> [The problem] Each line that follows is to be retyped exactly.

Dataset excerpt

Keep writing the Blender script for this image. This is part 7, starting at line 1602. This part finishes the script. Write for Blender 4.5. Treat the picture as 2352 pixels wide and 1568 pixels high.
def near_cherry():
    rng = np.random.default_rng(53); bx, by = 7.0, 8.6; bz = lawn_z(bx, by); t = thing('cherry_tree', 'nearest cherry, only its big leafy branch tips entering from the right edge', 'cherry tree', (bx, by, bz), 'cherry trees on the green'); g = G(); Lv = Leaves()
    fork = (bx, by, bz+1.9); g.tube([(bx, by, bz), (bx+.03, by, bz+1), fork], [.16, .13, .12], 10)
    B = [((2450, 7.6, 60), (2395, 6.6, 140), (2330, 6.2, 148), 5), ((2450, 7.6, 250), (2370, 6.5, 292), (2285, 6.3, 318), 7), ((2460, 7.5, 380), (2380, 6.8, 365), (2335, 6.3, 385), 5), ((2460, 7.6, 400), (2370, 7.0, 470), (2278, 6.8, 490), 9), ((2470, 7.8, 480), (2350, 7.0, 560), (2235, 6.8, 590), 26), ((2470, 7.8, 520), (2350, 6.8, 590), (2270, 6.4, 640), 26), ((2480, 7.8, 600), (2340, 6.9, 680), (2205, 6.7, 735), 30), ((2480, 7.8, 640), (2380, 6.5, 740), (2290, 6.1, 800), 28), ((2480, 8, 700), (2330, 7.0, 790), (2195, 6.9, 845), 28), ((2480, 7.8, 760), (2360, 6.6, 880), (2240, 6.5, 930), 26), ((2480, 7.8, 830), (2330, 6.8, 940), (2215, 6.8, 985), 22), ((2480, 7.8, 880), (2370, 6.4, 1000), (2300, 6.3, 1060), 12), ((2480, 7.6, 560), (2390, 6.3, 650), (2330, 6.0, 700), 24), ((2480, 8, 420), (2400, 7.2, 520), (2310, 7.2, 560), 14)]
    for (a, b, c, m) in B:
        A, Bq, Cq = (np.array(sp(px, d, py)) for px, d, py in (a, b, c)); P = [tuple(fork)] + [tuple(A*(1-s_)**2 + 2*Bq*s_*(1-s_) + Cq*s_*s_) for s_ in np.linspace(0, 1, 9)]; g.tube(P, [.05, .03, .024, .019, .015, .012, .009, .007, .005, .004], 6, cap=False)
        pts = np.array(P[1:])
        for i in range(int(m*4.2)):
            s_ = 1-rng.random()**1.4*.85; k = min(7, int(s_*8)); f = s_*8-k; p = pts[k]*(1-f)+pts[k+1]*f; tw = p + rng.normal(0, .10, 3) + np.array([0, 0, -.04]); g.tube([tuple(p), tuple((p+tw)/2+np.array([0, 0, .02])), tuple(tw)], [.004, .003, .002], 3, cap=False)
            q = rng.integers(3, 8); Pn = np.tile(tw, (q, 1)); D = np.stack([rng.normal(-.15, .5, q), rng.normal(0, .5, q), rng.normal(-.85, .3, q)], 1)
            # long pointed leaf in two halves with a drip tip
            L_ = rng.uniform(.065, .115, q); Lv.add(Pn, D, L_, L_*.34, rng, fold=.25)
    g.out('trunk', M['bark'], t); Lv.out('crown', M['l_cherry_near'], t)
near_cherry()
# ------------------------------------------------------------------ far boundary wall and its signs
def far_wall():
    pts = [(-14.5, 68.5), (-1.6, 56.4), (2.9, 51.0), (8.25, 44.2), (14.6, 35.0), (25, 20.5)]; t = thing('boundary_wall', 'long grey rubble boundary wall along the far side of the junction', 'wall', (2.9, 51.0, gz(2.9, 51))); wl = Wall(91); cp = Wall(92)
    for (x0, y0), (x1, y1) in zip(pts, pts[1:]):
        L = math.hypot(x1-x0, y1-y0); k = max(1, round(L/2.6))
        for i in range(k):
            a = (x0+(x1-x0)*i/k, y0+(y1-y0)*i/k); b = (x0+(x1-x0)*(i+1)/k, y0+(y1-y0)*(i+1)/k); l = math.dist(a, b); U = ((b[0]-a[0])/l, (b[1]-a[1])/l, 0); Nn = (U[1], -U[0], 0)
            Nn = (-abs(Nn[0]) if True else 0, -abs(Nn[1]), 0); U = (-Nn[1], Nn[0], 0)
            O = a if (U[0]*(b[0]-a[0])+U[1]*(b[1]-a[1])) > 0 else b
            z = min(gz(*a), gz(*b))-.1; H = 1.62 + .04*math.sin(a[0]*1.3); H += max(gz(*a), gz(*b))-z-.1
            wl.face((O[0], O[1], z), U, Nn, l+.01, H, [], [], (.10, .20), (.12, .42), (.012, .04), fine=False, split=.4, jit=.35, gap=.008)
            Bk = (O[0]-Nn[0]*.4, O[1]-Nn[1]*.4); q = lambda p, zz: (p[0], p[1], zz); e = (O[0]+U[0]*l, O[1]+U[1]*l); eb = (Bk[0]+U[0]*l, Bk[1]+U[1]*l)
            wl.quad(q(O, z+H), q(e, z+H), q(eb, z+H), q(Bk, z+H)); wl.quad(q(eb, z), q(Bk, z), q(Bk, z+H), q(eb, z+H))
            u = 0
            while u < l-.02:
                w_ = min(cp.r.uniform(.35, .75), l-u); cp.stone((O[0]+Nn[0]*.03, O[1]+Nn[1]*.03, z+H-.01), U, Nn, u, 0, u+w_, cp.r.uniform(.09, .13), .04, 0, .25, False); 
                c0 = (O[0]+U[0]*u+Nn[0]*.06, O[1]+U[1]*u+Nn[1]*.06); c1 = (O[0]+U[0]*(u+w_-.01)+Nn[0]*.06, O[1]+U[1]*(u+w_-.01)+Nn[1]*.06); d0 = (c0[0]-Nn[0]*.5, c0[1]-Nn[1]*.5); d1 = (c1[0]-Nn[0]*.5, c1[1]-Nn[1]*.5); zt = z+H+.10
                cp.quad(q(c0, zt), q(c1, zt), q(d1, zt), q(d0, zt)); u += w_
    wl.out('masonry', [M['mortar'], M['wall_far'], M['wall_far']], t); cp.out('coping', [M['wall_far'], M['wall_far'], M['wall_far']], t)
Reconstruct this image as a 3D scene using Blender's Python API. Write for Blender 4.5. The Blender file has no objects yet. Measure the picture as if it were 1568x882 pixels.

> [Full answer]
Keep writing the Blender script for this image. This is part 7, starting at line 1602. This part finishes the script. Write for Blender 4.5. Treat the picture as 2352 pixels wide and 1568 pixels high.
def near_cherry():
    rng = np.random.default_rng(53); bx, by = 7.0, 8.6; bz = lawn_z(bx, by); t = thing('cherry_tree', 'nearest cherry, only its big leafy branch tips entering from the right edge', 'cherry tree', (bx, by, bz), 'cherry trees on the green'); g = G(); Lv = Leaves()
    fork = (bx, by, bz+1.9); g.tube([(bx, by, bz), (bx+.03, by, bz+1), fork], [.16, .13, .12], 10)
    B = [((2450, 7.6, 60), (2395, 6.6, 140), (2330, 6.2, 148), 5), ((2450, 7.6, 250), (2370, 6.5, 292), (2285, 6.3, 318), 7), ((2460, 7.5, 380), (2380, 6.8, 365), (2335, 6.3, 385), 5), ((2460, 7.6, 400), (2370, 7.0, 470), (2278, 6.8, 490), 9), ((2470, 7.8, 480), (2350, 7.0, 560), (2235, 6.8, 590), 26), ((2470, 7.8, 520), (2350, 6.8, 590), (2270, 6.4, 640), 26), ((2480, 7.8, 600), (2340, 6.9, 680), (2205, 6.7, 735), 30), ((2480, 7.8, 640), (2380, 6.5, 740), (2290, 6.1, 800), 28), ((2480, 8, 700), (2330, 7.0, 790), (2195, 6.9, 845), 28), ((2480, 7.8, 760), (2360, 6.6, 880), (2240, 6.5, 930), 26), ((2480, 7.8, 830), (2330, 6.8, 940), (2215, 6.8, 985), 22), ((2480, 7.8, 880), (2370, 6.4, 1000), (2300, 6.3, 1060), 12), ((2480, 7.6, 560), (2390, 6.3, 650), (2330, 6.0, 700), 24), ((2480, 8, 420), (2400, 7.2, 520), (2310, 7.2, 560), 14)]
    for (a, b, c, m) in B:
        A, Bq, Cq = (np.array(sp(px, d, py)) for px, d, py in (a, b, c)); P = [tuple(fork)] + [tuple(A*(1-s_)**2 + 2*Bq*s_*(1-s_) + Cq*s_*s_) for s_ in np.linspace(0, 1, 9)]; g.tube(P, [.05, .03, .024, .019, .015, .012, .009, .007, .005, .004], 6, cap=False)
        pts = np.array(P[1:])
        for i in range(int(m*4.2)):
            s_ = 1-rng.random()**1.4*.85; k = min(7, int(s_*8)); f = s_*8-k; p = pts[k]*(1-f)+pts[k+1]*f; tw = p + rng.normal(0, .10, 3) + np.array([0, 0, -.04]); g.tube([tuple(p), tuple((p+tw)/2+np.array([0, 0, .02])), tuple(tw)], [.004, .003, .002], 3, cap=False)
            q = rng.integers(3, 8); Pn = np.tile(tw, (q, 1)); D = np.stack([rng.normal(-.15, .5, q), rng.normal(0, .5, q), rng.normal(-.85, .3, q)], 1)
            # long pointed leaf in two halves with a drip tip
            L_ = rng.uniform(.065, .115, q); Lv.add(Pn, D, L_, L_*.34, rng, fold=.25)
    g.out('trunk', M['bark'], t); Lv.out('crown', M['l_cherry_near'], t)
near_cherry()
# ------------------------------------------------------------------ far boundary wall and its signs
def far_wall():
    pts = [(-14.5, 68.5), (-1.6, 56.4), (2.9, 51.0), (8.25, 44.2), (14.6, 35.0), (25, 20.5)]; t = thing('boundary_wall', 'long grey rubble boundary wall along the far side of the junction', 'wall', (2.9, 51.0, gz(2.9, 51))); wl = Wall(91); cp = Wall(92)
    for (x0, y0), (x1, y1) in zip(pts, pts[1:]):
        L = math.hypot(x1-x0, y1-y0); k = max(1, round(L/2.6))
        for i in range(k):
            a = (x0+(x1-x0)*i/k, y0+(y1-y0)*i/k); b = (x0+(x1-x0)*(i+1)/k, y0+(y1-y0)*(i+1)/k); l = math.dist(a, b); U = ((b[0]-a[0])/l, (b[1]-a[1])/l, 0); Nn = (U[1], -U[0], 0)
            Nn = (-abs(Nn[0]) if True else 0, -abs(Nn[1]), 0); U = (-Nn[1], Nn[0], 0)
            O = a if (U[0]*(b[0]-a[0])+U[1]*(b[1]-a[1])) > 0 else b
            z = min(gz(*a), gz(*b))-.1; H = 1.62 + .04*math.sin(a[0]*1.3); H += max(gz(*a), gz(*b))-z-.1
            wl.face((O[0], O[1], z), U, Nn, l+.01, H, [], [], (.10, .20), (.12, .42), (.012, .04), fine=False, split=.4, jit=.35, gap=.008)
            Bk = (O[0]-Nn[0]*.4, O[1]-Nn[1]*.4); q = lambda p, zz: (p[0], p[1], zz); e = (O[0]+U[0]*l, O[1]+U[1]*l); eb = (Bk[0]+U[0]*l, Bk[1]+U[1]*l)
            wl.quad(q(O, z+H), q(e, z+H), q(eb, z+H), q(Bk, z+H)); wl.quad(q(eb, z), q(Bk, z), q(Bk, z+H), q(eb, z+H))
            u = 0
            while u < l-.02:
                w_ = min(cp.r.uniform(.35, .75), l-u); cp.stone((O[0]+Nn[0]*.03, O[1]+Nn[1]*.03, z+H-.01), U, Nn, u, 0, u+w_, cp.r.uniform(.09, .13), .04, 0, .25, False); 
                c0 = (O[0]+U[0]*u+Nn[0]*.06, O[1]+U[1]*u+Nn[1]*.06); c1 = (O[0]+U[0]*(u+w_-.01)+Nn[0]*.06, O[1]+U[1]*(u+w_-.01)+Nn[1]*.06); d0 = (c0[0]-Nn[0]*.5, c0[1]-Nn[1]*.5); d1 = (c1[0]-Nn[0]*.5, c1[1]-Nn[1]*.5); zt = z+H+.10
                cp.quad(q(c0, zt), q(c1, zt), q(d1, zt), q(d0, zt)); u += w_
    wl.out('masonry', [M['mortar'], M['wall_far'], M['wall_far']], t); cp.out('coping', [M['wall_far'], M['wall_far'], M['wall_far']], t)
Reconstruct this image as a 3D scene using Blender's Python API. Write for Blender 4.5. The Blender file has no objects yet. Measure the picture as if it were 1568x882 pixels.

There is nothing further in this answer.